Also, das ganze nochmal von vorne.
Uuuund bitte!
Frau Sauerkopf, meine Geduld ist gleich am Ende. Sie sollen Herrn Semmelburg angucken, wenn sie ihn küssen. Und Herr Semmelburg, da geht doch die ganze erotische Stimmung flöten, wenn sie die ganze Zeit versuchen, die Beschreibung zu dem Bett zu lesen, anstatt Frau Sauerkopf um sich zu schlingen.
Buckelich:
Wir befinden uns hier im Möbelhaus Brackmann im Industriegebiet Sackbruch, wo gerade unter der professionellen Anleitung von Kultregisseur und Hausmeister Karl-Heinz Deppscher eine Liebesszene für den ausschließlich in Sackbruch produzierten Kino-Actionkracher „Der Sackbruch Report“ gedreht wird.
Nachdem man im Gemeinderat festgestellt hat, dass mit Kinofilmen teilweise große Einnahmen erwirtschaftet werden können, hat Bürgermeister Herbert Ranzefett, der auch in einer kleinen Gastrolle als Bürgermeister der Gemeinde Sackbruch quasi sich selbst spielen darf, den Entschluss gefasst, mit einem selbst produzierten Spielfilm die seit langem leeren Gemeindekassen wieder zu füllen.

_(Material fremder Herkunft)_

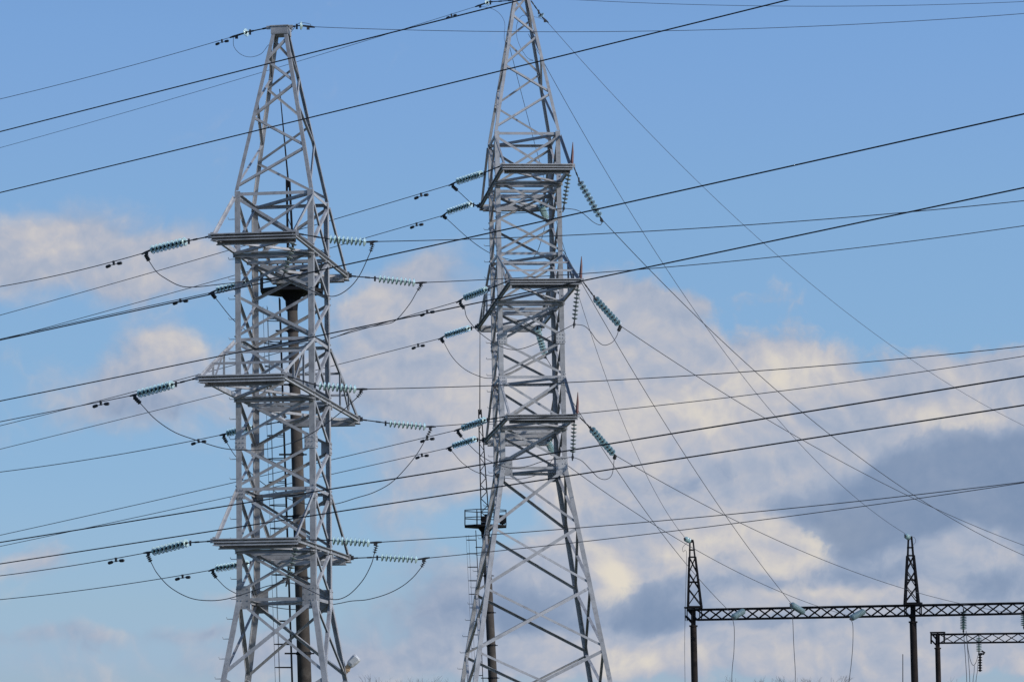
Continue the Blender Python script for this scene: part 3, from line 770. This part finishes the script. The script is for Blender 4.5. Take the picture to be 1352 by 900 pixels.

Das Drehbuch zum „Sackbruch Report“ stammt von Kultautor Norbert Hasswiesel, dessen Romane „Fahr nicht in den dritten Stock, Agathe“ und „Das Kellerregal der Verliebten“ bereits erfolgreich als Hörspiele für den Sackbrucher Regionalfunk adaptiert wurden. Im Pressetext zu „Der Sackbruch Report“ heißt es, ich zitiere:
Der arbeitslose Kleinkriminelle Alfonso (gespielt von Nachwuchstalent Simon Semmelburg) verliebt sich in die Geheimagentin Emma (dargestellt von der Fleischereifachverkäuferin Renate Sauerkopf) und gerät so in ein undurchsichtiges Netz aus Spionage und Verrat. Er flieht mit Emma in ihre Eigentumswohnung in der Prinz-Willi-Allee, nachdem sie erfolgreich die geheime Formel zur Gewinnung von Füllertinte aus Esskastanien, den so genannten „Sackbruch Report“ aus dem Labor des wahnsinnigen Wissenschaftlers Bunsenbach (gespielt von Schreinermeister Ottmar Ochsbach) gestohlen hat.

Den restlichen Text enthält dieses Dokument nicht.